Explinations needed, second degree linear equations with a constant

[C.S]

Hello,

I am in need of explinations on how to resolve second degree linear equations with a constant.
I had a maths test last saturday and this was the last question :
Resolve y"+3y'+2=cos(t)
Having almost fallen into the trap of resolving y"+3y'+2y=cos(t), I passed the 2 over by cos(t) and tried to resolve y"+3y'=cos(t)-2, however I doubt that that's possible (maybe I'm wrong).
Anyhow I am looking for some help in resolving this equation because I have the same equation given as a test tomorrow morning.

Many thanks,

Callum

 

[daveb]

Do you know how to solve the homogeneous equation?

 

[C.S]

Yes I do, y₀(t)=C₁.e^-3t+C₂ with (C₁,C₂) →ℝ
I believe that's correct.

 

[daveb]

Not quite. If y = e^rt, then working out y' and y'' gives you e^rt(r²+3r+2) = 0, so the roots -1 amd -2 give you two solutions. Remember, there are n solutions to an nth order ODE.

Now you just need to find the particular solution. Have you learned that yet?

 

[C.S]

I thought ay"+by'+cy=0 gave us ar^2+br+c=0, in my case c=0.
I do know how to find particular solutions.
I'm going back into class, I will check back later. Thank you for your help.

 

[daveb]

Oops! You're right. I read it wrong as y'' + 3y' +2y. My bad.

 

[C.S]

Most people in my class did the same, any ideas though?

 

[daveb]

You have the right idea - just find the particular solution for the -2 (should be easy to see it's a polynomial in t) and the cosine term.

 

[lurflurf]

y"+3y'=-2+cos(t)
clearly
(-2+cos(t))'''+(-2+cos(t))'=0
so
y⁽⁵⁾+y⁽³⁾+3y=0
or in operator form
(D^2+3)y=-2+cos(t)
(D^5+4D^3+3D)y=D(D^2+3)(D^2+1)y=0
so the inhomogeneous problem reduces to a homogeneous problem.
A solution to the new problem will be a solution to the old one.

 

[Kurt Peek]

Hi,

So you want to solve the second-order differential equation $y''+3y'=\cos(t)-2$. The corresponding homogeneous equation is $y''+3y'=0$, the solution of which is $C_1+C_2\exp(-3t)$, where $C_1$ and $C_2$ are undetermined coefficients. The forcing function $\cos(t)-2$ can be expressed as the sum of two terms, $f_1(t)=\cos(t)$ and $f_2(t)=2$. By the superposition principle, the particular solution $y_p(t)$ can be expressed as the sum of the particular solutions $y_{p1}(t)$ and $y_{p2}(t)$ corresponding to $f_1(t)$ and $f_2(t)$, respectively. The individual particular solutions can be found using the method of undetermined coefficients.

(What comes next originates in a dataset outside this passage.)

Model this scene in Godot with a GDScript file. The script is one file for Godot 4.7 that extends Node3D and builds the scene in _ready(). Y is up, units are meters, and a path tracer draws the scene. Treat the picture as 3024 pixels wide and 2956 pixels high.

Consider first $y_{p1}(t)$. We choose a trial solution $y_{t1}(t)=A_0\cos(t)+A_1\sin(t)$, where $A_0$ and $A_1$ are undetermined coefficients. Filling in $y_{t1}''+3y_{t1}'=\cos(t)$ and comparing terms leads to the pair of simultaneous equations $-A_0+3A_1=1$ and $-3A_0-A_1=0$, the solution of which is $A_0=-\frac{1}{10}$ and $A_1=\frac{3}{10}$. So $y_{p1}(t)=-\frac{1}{10}\cos(t)+\frac{3}{10}\sin(t)$.

Next, consdier $y_{p2}(t)$. The forcing function is a zeroth order polynomial. As explained by http://books.google.com/books?id=Pj...method of undetermined coefficients:&f=false", since the homogeneous equation lacks a damping term (i.e., one proportional to $y$), we should choose as our trial solution a polynomial with degree one order higher than the forcing function, so we choose $y_{t2}(t)=B_0+B_1t$, with $B_0$ and $B_1$ undetermined coefficients. Filling in $y_{t2}''+3y_{t2}'=-2$ then leads to $B_0=0$ and $B_1=-\frac{2}{3}$. So $y_{p2}(t)=-\frac{2}{3}t$.

Combining the above results, I obtain $$y(t)=y_h(t)+y_{p1}(t)+y_{p2}(t)= C_1+C_2\exp(-3t)-\frac{1}{10}\cos(t)+\frac{3}{10}\sin(t)-\frac{2}{3}t$$ as the final general solution of the differential equation. I verified this solution with Maple.

Hope this helps!

Cheers, Kurt

 

[C.S]

Thanks for all your help, the maths teacher said it was a last add in the test so that no one could get it all right, no wonder especially in the time given.
I will try to meditate all of that and see if I can do it again.